As much as he’s a singer, he’s also an activist, often using his music to appeal for love and equality. Take the track Dreamworld, for instance, where he laments for a reality where “there would be no black and white, the world would just treat my wife right”. Discussing race is important, he explains, because “this racism thing is fucking real”. “I mean, it is,” he frowns, his voice raising. “That’s why we talk about it when anyone’s willing to talk about it.” He’s happy Barack Obama is moving into the White House. “Right now, I’m an American citizen and I’m facing the same issues that any American citizen. I do understand what it’s like to be part of a system and part of a community. I’m a family guy and I wanna rise and fall together, but I really don’t wanna fall at all. Let’s just fucking figure out how to rise – that’s why we need Obama.”

Skin deep
Thicke does admit his skin colour has been an advantage in the music industry, but only to some extent. His fanbase is still relatively underground. He’s also quick to dismiss critics and their claims that he’s “doing an Elvis by appropriating black music”. In fact, he resents the suggestion. “All I can do is say, you know what? I’m inspired by Jodeci. I’m inspired by Stevie Wonder. I’m inspired by Miles Davis. I’m inspired by John Lennon, Jimmi Hendrix and Bob Dylan and the Beatles also. So why the fuck can’t I just shake hands, look people in the eye, spread love, make the music I want to make, love my woman right, take care of my kids right, and why the fuck do I need to be compared to a different era in time when things were less righteous?” It’s a rhetorical question, but he pauses like he’s waiting for an answer. “We know the playing fields aren’t even. I just do my individual job by levelling the playing field. Everybody is even, everybody is human. Yes we’re different colours, but that’s just because of the sun. You get my point? That’s just because of the sun and where we were born. It’s the sun that made us different colours.” He giggles. “It’s not a fucking random touch of heaven. That means we’re all the same underneath that.”

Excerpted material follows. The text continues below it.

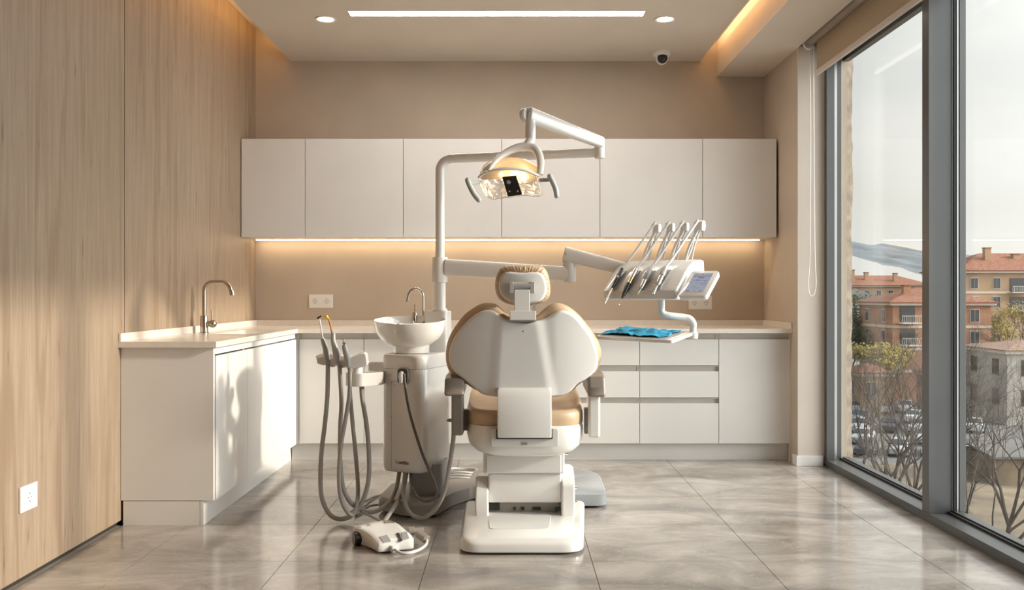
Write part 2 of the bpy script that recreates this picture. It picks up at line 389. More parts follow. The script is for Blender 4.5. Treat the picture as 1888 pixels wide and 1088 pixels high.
# outside: concrete pier end and slab edge
cv = B(); n = 90; random.seed(3)
ring0 = []
for i in range(n + 1):
    z = -1.5 + 5.2 * i / n; j = (noise.noise(Vector((z * 9, 1.3, 0))) * 0.010 + noise.noise(Vector((z * 30, 4.3, 0))) * 0.006)
    k = 0.01 * noise.noise(Vector((z * 14, 9, 2)))
    ring0.append([Vector((2.165, 5.70 + k, z)), Vector((2.25 + j, 5.74 + k * 2, z)), Vector((2.25 + j, 6.6, z)), Vector((2.165, 6.6, z))])
cv.loft(ring0); struct(cv.build('wall_outside_pier', M['concrete'], smooth=60))
# roller blind
rb = thing('roller_blind', (1.93, 5.5, 2.5), 'beige roller blind pulled up short above the window', 'blind')
B().tube([(1.897, 5.50, 2.722), (1.897, 1.8, 2.722)], 0.035, 20).build('roller_tube', M['tube'], rb)
B().box(1.928, 1.932, 1.8, 5.49, 2.515, 2.76).build('fabric', M['blind'], rb, smooth=0)
B().box(1.920, 1.940, 1.8, 5.50, 2.490, 2.522).build('bottom_bar', M['bar'], rb, bevel=0.004)
b = B().lathe([(0.001, -0.014), (0.042, -0.014), (0.045, -0.008), (0.045, 0.008), (0.042, 0.014), (0.001, 0.014)], T=Matrix.Translation((1.888, 5.525, 2.706)) @ Matrix.Rotation(math.pi / 2, 4, 'X') @ Matrix.Scale(0.8, 4, (1, 0, 0)))
b.box(1.875, 1.915, 5.535, 5.584, 2.70, 2.78); b.build('bracket', M['white'], rb)
def chainpts():
    L = [(1.893, 5.52, 2.70), (1.899, 5.52, 2.2), (1.897, 5.52, 1.6), (1.893, 5.52, 1.3), (1.885, 5.52, 1.18), (1.892, 5.52, 1.112), (1.908, 5.52, 1.092), (1.926, 5.52, 1.115), (1.934, 5.52, 1.18), (1.929, 5.52, 1.3), (1.924, 5.52, 1.6), (1.920, 5.52, 2.2), (1.918, 5.52, 2.72)]
    return L
q = cr(chainpts(), 24); bpts = [q[0]]
for p in q:
    while (p - bpts[-1]).length > 0.004: bpts.append(bpts[-1] + (p - bpts[-1]).normalized() * 0.004)
B().tube(bpts, [0.0017 if i % 3 else 0.0030 for i in range(len(bpts))], 6).build('bead_chain', M['whitepaint'], rb)

# ------------------------------------------------------------------ cabinets
CF = 5.745                                                # door faces of the back run
# worktop, L-shaped, with the sink opening and an upstand
wt = thing('worktop', (0, 6.0, 0.848), 'L-shaped cream stone worktop on the white base cabinets', 'worktop')
s0, s1, s2, s3 = -1.70, -1.47, 4.93, 5.47                 # sink opening
a = B()
zb, zt = 0.850, 0.878
pl = [(XL, 4.12), (-1.405, 4.12), (-1.405, 5.69), (XR, 5.69), (XR, YB), (XL, YB)]
bm = a.bm
def slab(poly, hole):
    tv = [bm.verts.new((x, y, zt)) for x, y in poly]; bv = [bm.verts.new((x, y, zb)) for x, y in poly]; n = len(poly)
    ht = [bm.verts.new((x, y, zt)) for x, y in hole]; hb = [bm.verts.new((x, y, zb)) for x, y in hole]; m = len(hole)
    for i in range(n): bm.faces.new([bv[i], bv[(i + 1) % n], tv[(i + 1) % n], tv[i]])
    for i in range(m): bm.faces.new([ht[i], ht[(i + 1) % m], hb[(i + 1) % m], hb[i]])
    for O, I in ((tv, ht), (bv, hb)):
        es = [bm.edges.get((O[i], O[(i + 1) % n])) for i in range(n)] + [bm.edges.get((I[i], I[(i + 1) % m])) for i in range(m)]
        bmesh.ops.triangle_fill(bm, edges=es, use_beauty=True)
slab(pl, rrect(s0, s1, s2, s3, 0.03, 4))
a.build('slab', M['top'], wt, smooth=30)
B().box(XL + 0.001, XL + 0.013, 4.12, YB - 0.013, zt, zt + 0.04).box(XL + 0.001, XR - 0.001, YB - 0.013, YB - 0.001, zt, zt + 0.04).box(XR - 0.013, XR - 0.001, 5.69, YB - 0.013, zt, zt + 0.04).build('upstand', M['top'], wt, bevel=0.001, seg=1, smooth=0)
# undermounted sink
b = B(); rr = rrect(s0, s1, s2, s3, 0.035, 4); ri = rrect(s0 + 0.012, s1 - 0.012, s2 + 0.012, s3 - 0.012, 0.03, 4); ro = rrect(s0 - 0.008, s1 + 0.008, s2 - 0.008, s3 + 0.008, 0.04, 4)
L3 = lambda p, z: [Vector((x, y, z)) for x, y in p]
b.loft([L3(ri, 0.70), L3(rr, 0.849), L3(ro, 0.849), L3(ro, 0.69)], cap=True)
sk = thing('sink', (-1.585, 5.2, 0.69), 'white rectangular sink set into the worktop below the tall mixer tap', 'sink')
b.build('basin', M['sink'], sk, smooth=50)
B().lathe([(0.0005, 0.702), (0.028, 0.702), (0.03, 0.7)], (-1.585, 5.2, 0)).build('drain', M['steel'], sk)
B().lathe([(0.0005, 0.0), (0.014, 0.0), (0.015, -0.004)], T=Matrix.Translation((s0 + 0.013, 5.16, 0.83)) @ Matrix.Rotation(math.pi / 2, 4, 'Y')).build('overflow', M['steel'], sk)
# kitchen mixer
fx, fy = -1.795, 5.06
ft = thing('mixer_tap', (fx, fy, zt), 'tall brushed nickel mixer tap standing on the worktop by the oak wall', 'tap')
B().lathe([(0.001, 0), (0.026, 0), (0.026, 0.004), (0.0225, 0.006), (0.0225, 0.098), (0.0205, 0.102), (0.001, 0.102)], (fx, fy, zt), n=28).build('body', M['steel'], ft)
pp = [(fx, fy, 0.97), (fx, fy, 1.125)] + [(fx + 0.05 - 0.05 * math.cos(q), fy, 1.125 + 0.05 * math.sin(q)) for q in [math.pi / 2 * i / 8 for i in range(1, 9)]]
pp += [(fx + 0.105, fy, 1.175)] + [(fx + 0.105 + 0.05 * math.sin(q), fy, 1.175 - 0.05 * (1 - math.cos(q)) * 1.0) for q in [math.pi / 2 * i / 8 for i in range(1, 8)]] + [(fx + 0.163, fy, 1.112)]
B().tube(pp, 0.0125, 16).build('spout', M['steel'], ft)
B().tube([(fx + 0.161, fy, 1.122), (fx + 0.165, fy, 1.098)], 0.0142, 16).build('aerator', M['steel'], ft)
b = B(); b.tube([(fx + 0.02, fy - 0.004, 0.932), (fx + 0.04, fy - 0.005, 0.932)], 0.016, 16)
b.lathe([(0.023 * math.sin(math.pi * i / 12) + 1e-4, -0.023 * math.cos(math.pi * i / 12)) for i in range(13)], (fx + 0.052, fy - 0.006, 0.932), n=20)
b.tube([(fx + 0.046, fy - 0.006, 0.95), (fx + 0.045, fy - 0.006, 1.015)], 0.0042, 10); b.build('lever', M['steel'], ft)

def carcass(root, x0, x1, y0, y1, z0, z1, opn='y'):
    b = B(); e = 0.016
    b.box(x0, x1, y0, y1, z0, z0 + e)
    if opn == 'y': b.box(x0, x0 + e, y0, y1, z0 + e, z1).box(x1 - e, x1, y0, y1, z0 + e, z1).box(x0 + e, x1 - e, y1 - 0.006, y1, z0 + e, z1)
    else: b.box(x0, x1, y0, y0 + e, z0 + e, z1).box(x0, x1, y1 - e, y1, z0 + e, z1).box(x0, x0 + 0.006, y0 + e, y1 - e, z0 + e, z1)
    return b.build('carcass', M['cabin'], root, smooth=0)
G = 0.0018
def base_unit(x0, x1, lab, drawers=False):
    r = thing('base_cabinet', ((x0 + x1) / 2, 6.0, 0.115), lab, 'cabinet', 'white base cabinets along the back wall')
    carcass(r, x0 + 0.0005, x1 - 0.0005, CF + 0.02, YB - 0.005, 0.116, 0.846)
    if drawers:
        for z0, z1, rz in ((0.116, 0.383, 0.417), (0.419, 0.595, 0.630), (0.632, 0.807, 0.848)):
            d = B().box(x0 + G, x1 - G, CF, CF + 0.019, z0 + 0.001, z1).build('drawer', M['cab'], r, bevel=0.0008, seg=1, smooth=0)
            B().box(x0 + 0.003, x1 - 0.003, CF + 0.024, CF + 0.034, z1 - 0.01, rz - 0.001).box(x0 + 0.003, x1 - 0.003, CF + 0.002, CF + 0.024, rz - 0.0035, rz - 0.001).build('grip_rail', M['rail'], d, smooth=0)
    else:
        d = B().box(x0 + G, x1 - G, CF, CF + 0.019, 0.117, 0.807).build('door', M['cab'], r, bevel=0.0008, seg=1, smooth=0)
        B().box(x0 + 0.0005, x1 - 0.0005, CF + 0.024, CF + 0.034, 0.797, 0.848).build('grip_rail', M['rail'], r, smooth=0)
    return r
X = lambda px, s: (px - CX) / s
sF = F / CF
seams = [551, 671, 791, 911, 1033, 1179.5, 1325.3, 1461]
labs = ['white base cabinet beside the inner corner of the worktop', 'white base cabinet behind the cuspidor unit, second from the corner', 'white base cabinet hidden behind the cuspidor and chair',
        'white base cabinet hidden behind the chair back', 'white stack of three drawers half hidden by the chair', 'white stack of three drawers left of the single wide door', 'white single-door base cabinet at the window end']
for i in range(7): base_unit(X(seams[i], sF), X(seams[i + 1], sF), labs[i], drawers=i in (4, 5))
LX = -1.42
tag(B().box(LX - 0.02, X(551, sF) - 0.001, CF + 0.001, CF + 0.02, 0.117, 0.846).build('corner_filler', M['cab'], smooth=0), 'narrow white filler strip in the inside corner of the base cabinets', 'filler panel')
tag(B().box(-1.47, XR - 0.001, CF + 0.05, CF + 0.066, 0.0, 0.1145).build('kick_plate', M['cab'], smooth=0), 'long white plinth under the base cabinets of the back wall', 'plinth')
tag(B().box(X(1461.5, sF), XR - 0.002, CF + 0.005, CF + 0.02, 0.0, 0.846).build('end_filler', M['cab'], smooth=0), 'thin white filler closing the base cabinets against the window pier', 'filler panel')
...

Raised in Los Angeles, he’s the younger son of actress Gloria Loring and Canadian-born TV legend Alan Thicke, who became famous as the level-headed father in Growing Pains, which also starred a pre-busecent Leonardo Dicaprio. He says his childhood helped to shape his positive outlook on life. “I was lucky enough to be born into a nice house with a good father, you know what I mean? And a nice mom who made dinner every night,” he recalls. “So my early understanding of the world was that it was a wonderful place. Then as you get older you start to see what the real world is…having an African-American girlfriend at 14 and she was the president of the black student union at her high school, dating a white guy, but she’s teaching me about things that I didn’t know. So I became very focused on righteousness and that became the focus of the passion.” Catching the showbiz bug, he turned to acting briefly, appearing in The Wonder Years and Growing Pains, but took to singing and was signed to a management deal by crooner Brian McKnight as a teenager. By his 20s, he was working his way around the industry, penning songs for artists such as Pink, Christina Aguilera and Marc Anthony. A collaboration on Usher’s album Confessions in 2004 won him a Grammy. As an artist in his own right, he wants to revive good old-fashioned soul music, “sing about love and not be corny” and prove that race is no limitation to add to his growing number of achievements. Peace, success and equality? He’s no doubt ambitious. “I would love someday for my name to mean more than the music that I make,” he smiles broadly. “When you say the names Marvin Gaye, Bob Marley, Stevie Wonder, John Lennon, you think of love. You think of peace, righteousness, Stop the War, let’s all hold hands together. That’s the kind of music that I make, that’s what I believe in my heart and that’s what I fight for everyday in my life. I would really love to be remembered or for people to have thought I was the guy who made really good music that spread love. It’s that simple.”

Robin Thicke’s album Somethin’ Else is out now.